There have been other crushes throughout my life but these I have written about are the most significant. Linebacker wasn’t really that significant actually.(I had intended to write about all of my crushes at that point, and her story was a short one that I was using as filler.)I guess you could call the other 4 – Linear Regression, Sandiego, Kung Pow, and Phoenix –my Mount Rushmore of crushes. They represent different stages of my progression through life (grade school, high school, college, and employment, respectively).
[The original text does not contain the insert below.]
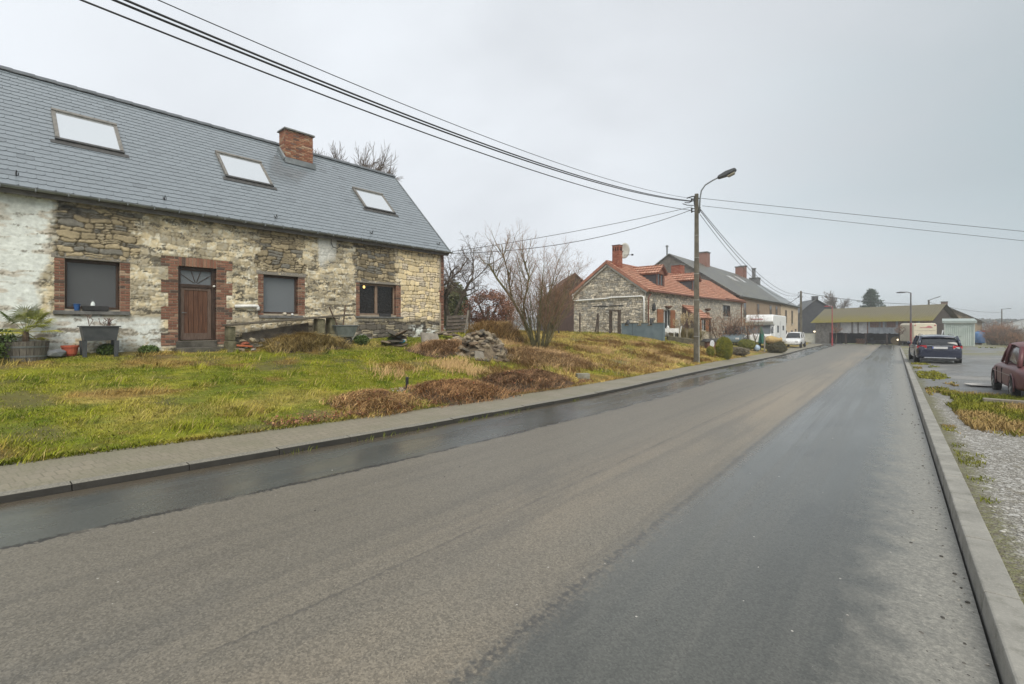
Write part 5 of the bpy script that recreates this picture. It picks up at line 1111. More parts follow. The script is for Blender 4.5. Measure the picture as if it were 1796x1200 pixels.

I didn’t plan for it to work out that way, but I’m pleased with the balance because the memory of each crush doesn’t threaten to cannibalize any of the others.
 
The irony in all of this is that the few girls I’ve gone on dates with during and since high school have not been ones I’ve had a crush on nor did they develop into a crush once we went on a date. I guess that’s appropriate. To me, the concept of a crush is that idealistic person just beyond your grasp. The final destination with them may not ultimately produce a pot of gold, but it’s the path you travel that leads to the best stories and memories. You must take the good with the bad. They say you learn more from your failures than your successes anyhow. Mission accomplished.

1 comment:

  1. What a nice dose of realistic analyzation mixed in with an appropriate amount of nostalgia, bittersweetness and just the right amount of humor. I literally laughed a few times (not at your expense:). Thanks for sharing all of your experiences. I find no need to dig into the other aspects of what this entry "could have been." This felt like a satisfying ending to an interesting series. Thanks for letting us into your head a little.